Asking why Google created Alphabet is the wrong question.

The right questions to ask are: Why did Google miss social networking? How is it that limo company Carey didn’t see the opportunity in smartphone-powered transportation and Uber's founders did? Why did it take SAP until 2011 to get into cloud apps, twelve years after the founding of Salesforce.com? And how come most of the innovation in technology security is coming from startups and not Symantec, McAfee, or Bluecoat?

Existing Markets Have Gravitational Pull

We believe the answer to these questions lie in what might be the most powerful force in business—the gravitational pull of existing markets. Gravity drags executives of existing businesses toward perfectly rationale decisions like listening to customers, meeting salespeople's requests, responding to competitors’ moves, and thinking about new features for current products.

Managers tasked with competing for market share in known categories don't question these priorities.
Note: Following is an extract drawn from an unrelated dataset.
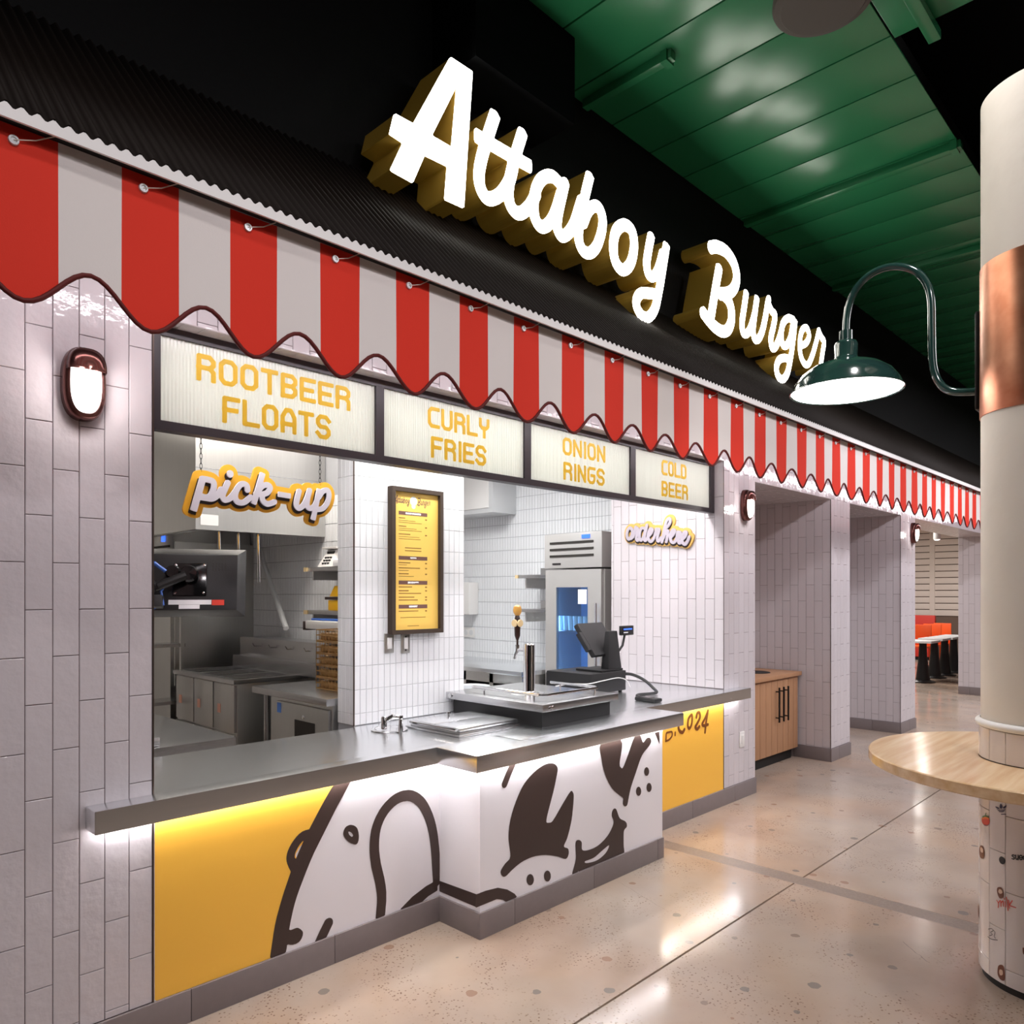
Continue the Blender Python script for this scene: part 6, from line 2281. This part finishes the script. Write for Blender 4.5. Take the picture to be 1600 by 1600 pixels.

But it turns out they are death when it comes to inventing new products, business models and market categories.

Eddie Yoon, a principal with The Cambridge Group, a consulting firm, in a landmark article for the Harvard Business Review, writes:

… category creation is the exception for large companies, not the rule. According to data in Nielsen’s Breakthrough Innovation Report, only 13% of the world’s leading consumer product companies introduced a breakthrough innovation from 2008 to 2010. Although large companies have the resources, capabilities, and growth aspirations to drive category creation, many market leaders merely sit on the sidelines watching new entrants create breakthrough products and business models.

Managing Versus Creating

The Google search business is one of the greatest technology Category Kings of all time. The search business unit is responsible for almost all of Google’s $66 billion in revenue. ComScore says Google has 67 percent market share and the space is growing at an annual rate of 26 percent At most large companies like Google, executives focus on managing and growing existing businesses. In a lot of ways they get paid to not screw up. Clearly, for Google, the smart thing to do is milk this cash cow forever.

The only problem—a legendarily awesome, high-class problem—is what about all of the new innovation Google wants to do? The gravitational pull of the search business inside Google is surely massive.